Contrairement aux clichés, il peut faire très chaud à Lille en été et, comme partout, les quartiers populaires sont les plus vulnérables, à cause du phénomène d’îlot de chaleur urbain et de la précarité énergétique. Hellemmes demeure par endroits très populaire, dense et minérale. L’inverse du Vieux-Lille, quartier le plus riche de la ville, où l’accès à la verdure est plus facile.

« Dans nos quartiers populaires, il manque vraiment d’espaces de nature pour respirer »

Malgré cela, un permis d’aménager a été accordé par la mairie pour le projet de logements et les procédures pour les permis de construire sont en cours. Créé durant les confinements de 2020-2021, le collectif d’habitants LM Oxygène et sa centaine d’adhérents sont mobilisés pour leur projet alternatif.

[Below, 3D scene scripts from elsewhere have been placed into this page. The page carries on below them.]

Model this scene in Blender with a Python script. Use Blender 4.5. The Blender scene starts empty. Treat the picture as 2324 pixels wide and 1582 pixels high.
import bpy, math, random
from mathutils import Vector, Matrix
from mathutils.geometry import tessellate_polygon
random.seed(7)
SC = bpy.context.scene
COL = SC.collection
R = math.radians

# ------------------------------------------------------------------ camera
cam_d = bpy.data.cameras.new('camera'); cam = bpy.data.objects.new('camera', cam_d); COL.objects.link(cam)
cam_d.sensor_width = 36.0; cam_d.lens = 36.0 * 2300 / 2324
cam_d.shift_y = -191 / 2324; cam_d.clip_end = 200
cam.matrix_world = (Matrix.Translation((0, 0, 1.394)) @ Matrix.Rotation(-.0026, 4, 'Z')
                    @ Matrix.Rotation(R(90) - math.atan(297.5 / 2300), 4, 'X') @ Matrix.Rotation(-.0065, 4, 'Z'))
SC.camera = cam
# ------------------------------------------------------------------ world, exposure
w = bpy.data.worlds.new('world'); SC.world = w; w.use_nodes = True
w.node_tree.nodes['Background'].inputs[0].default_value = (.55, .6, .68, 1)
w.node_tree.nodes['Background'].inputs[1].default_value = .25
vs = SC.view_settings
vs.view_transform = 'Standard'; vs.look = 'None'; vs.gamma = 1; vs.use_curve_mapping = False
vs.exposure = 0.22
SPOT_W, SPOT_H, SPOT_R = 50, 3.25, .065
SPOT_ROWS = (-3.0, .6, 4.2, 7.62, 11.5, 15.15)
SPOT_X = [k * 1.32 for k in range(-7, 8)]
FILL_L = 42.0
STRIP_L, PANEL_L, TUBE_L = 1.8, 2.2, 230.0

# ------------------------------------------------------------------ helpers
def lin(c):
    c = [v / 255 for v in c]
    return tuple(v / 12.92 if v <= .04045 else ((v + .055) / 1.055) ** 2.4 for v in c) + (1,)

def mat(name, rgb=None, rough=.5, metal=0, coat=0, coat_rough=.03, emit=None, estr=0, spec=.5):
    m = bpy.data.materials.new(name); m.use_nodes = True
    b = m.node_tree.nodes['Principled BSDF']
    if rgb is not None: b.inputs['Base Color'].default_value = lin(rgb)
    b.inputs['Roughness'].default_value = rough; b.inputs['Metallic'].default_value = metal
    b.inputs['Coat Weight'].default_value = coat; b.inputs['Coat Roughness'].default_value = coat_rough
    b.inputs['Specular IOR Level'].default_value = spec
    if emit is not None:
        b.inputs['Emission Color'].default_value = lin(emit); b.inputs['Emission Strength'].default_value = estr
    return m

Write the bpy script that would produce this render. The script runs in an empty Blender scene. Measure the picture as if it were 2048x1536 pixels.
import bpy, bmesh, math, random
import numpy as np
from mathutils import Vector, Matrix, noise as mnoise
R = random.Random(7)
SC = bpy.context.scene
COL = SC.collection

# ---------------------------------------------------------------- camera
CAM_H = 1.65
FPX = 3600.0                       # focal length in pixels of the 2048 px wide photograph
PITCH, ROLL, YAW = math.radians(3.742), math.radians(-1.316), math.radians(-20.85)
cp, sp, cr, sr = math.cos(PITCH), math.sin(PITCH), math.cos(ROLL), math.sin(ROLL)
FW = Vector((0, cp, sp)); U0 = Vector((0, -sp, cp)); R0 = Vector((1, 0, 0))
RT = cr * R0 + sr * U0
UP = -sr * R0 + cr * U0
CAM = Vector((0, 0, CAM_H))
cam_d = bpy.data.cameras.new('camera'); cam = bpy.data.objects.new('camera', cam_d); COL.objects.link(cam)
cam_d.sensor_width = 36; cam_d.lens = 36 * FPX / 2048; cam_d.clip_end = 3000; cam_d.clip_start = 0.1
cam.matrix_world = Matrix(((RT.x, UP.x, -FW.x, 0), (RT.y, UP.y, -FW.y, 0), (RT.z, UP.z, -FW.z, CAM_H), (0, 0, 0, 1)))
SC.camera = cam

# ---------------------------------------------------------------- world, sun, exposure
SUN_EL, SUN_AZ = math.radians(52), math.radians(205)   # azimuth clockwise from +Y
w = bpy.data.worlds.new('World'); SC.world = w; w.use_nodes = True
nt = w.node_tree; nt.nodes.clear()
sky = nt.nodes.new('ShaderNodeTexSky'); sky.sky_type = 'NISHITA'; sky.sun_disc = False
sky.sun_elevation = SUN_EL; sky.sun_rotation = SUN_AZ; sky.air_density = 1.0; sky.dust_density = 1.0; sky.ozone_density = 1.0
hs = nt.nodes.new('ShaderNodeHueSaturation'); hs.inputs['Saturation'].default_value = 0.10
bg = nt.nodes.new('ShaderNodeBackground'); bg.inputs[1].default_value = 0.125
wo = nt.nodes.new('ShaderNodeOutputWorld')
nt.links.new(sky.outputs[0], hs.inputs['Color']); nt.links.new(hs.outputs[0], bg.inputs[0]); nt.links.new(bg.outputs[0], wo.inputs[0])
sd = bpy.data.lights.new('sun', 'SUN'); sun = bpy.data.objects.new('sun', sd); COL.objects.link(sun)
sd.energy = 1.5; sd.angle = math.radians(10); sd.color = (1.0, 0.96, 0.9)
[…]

Le quartier au cœur duquel se situe la friche manque grandement d’espaces verts. © Mehdi Laïdouni / Reporterre

Ils souhaitent permettre une meilleure accessibilité à un espace naturel pour les habitants d’Hellemmes, tout en luttant contre les îlots de chaleur. « Dans nos quartiers populaires, il manque vraiment d’espaces de nature pour respirer », estime Véronique Falise, coprésidente du collectif. « Aujourd’hui, ici, si tu veux prendre un peu l’air quand c’est l’été et qu’il fait chaud, tu es obligé d’aller à Villeneuve-d’Ascq [à 4 km à l’est] », déplore Christophe Unvoas, membre du collectif.

Végétaliser presque tout le site

Les habitants ont pris la mesure de leur étouffement à la faveur des restrictions durant les confinements. « On avait le droit de se balader sur un kilomètre. Et sur un kilomètre, on ne voyait que le gris des trottoirs, le gris des maisons. C’était horrible », confiait un habitant à une réunion du collectif.

Le projet immobilier de la friche Québécor vise à développer l’offre de logements, en raison de la forte demande sur la métropole lilloise — il est trop tôt pour savoir s’ils seront abordables ou pas. Mais pour les membres du collectif, bétonner la friche n’est pas la solution. « À chaque fois, on nous accuse d’être antisocial, antilogement, etc, dit Véronique Falise. Alors que nous, on n’est pas contre le fait de créer quelques logements [sur le site]. Mais quand on sait le nombre de logements vacants à Lille… » [1]

Le permis d’aménager pour le projet a été délivré par la mairie de Lille, malgré le recours gracieux déposé par LM Oxygène. © Mehdi Laïdouni / Reporterre

Un membre du collectif, surnommé Vito, ancien architecte et urbaniste, a proposé un projet alternatif composé de 150 logements, permettant d’avoir un réel espace vert tout en activant un processus de « dépollution lente » du site, grâce à sa végétalisation quasi totale, et en préservant son intégrité, sans la nouvelle route prévue dans le projet immobilier. Dans ses plans, le promoteur, ne consacrerait que 22 % de son espace à un parc public.

La mobilisation des habitants a déjà commencé à payer : le projet initial prévoyait plus de 1 000 logements et une négociation avec la mairie d’Hellemmes a permis de baisser le chiffre à 550. Mais le combat n’est pas fini : après la validation du permis d’aménager au début de l’année 2025, LM Oxygène va désormais s’attaquer aux permis de construire — un pour chaque immeuble. « La vente [de l’établissement public foncier au promoteur Duval] n’est toujours pas faite. On n’en est qu’au début », rappelle Christophe Unvoas.

En attendant les échéances du tribunal administratif, encore inconnues, le collectif va également tenter de peser sur les politiques, avant les élections municipales de 2026. Elles et ils devront mettre les bouchées doubles, puisque les riverains de Québecor voteront deux fois : pour le maire de Lille et celui de la commune associée d’Hellemmes.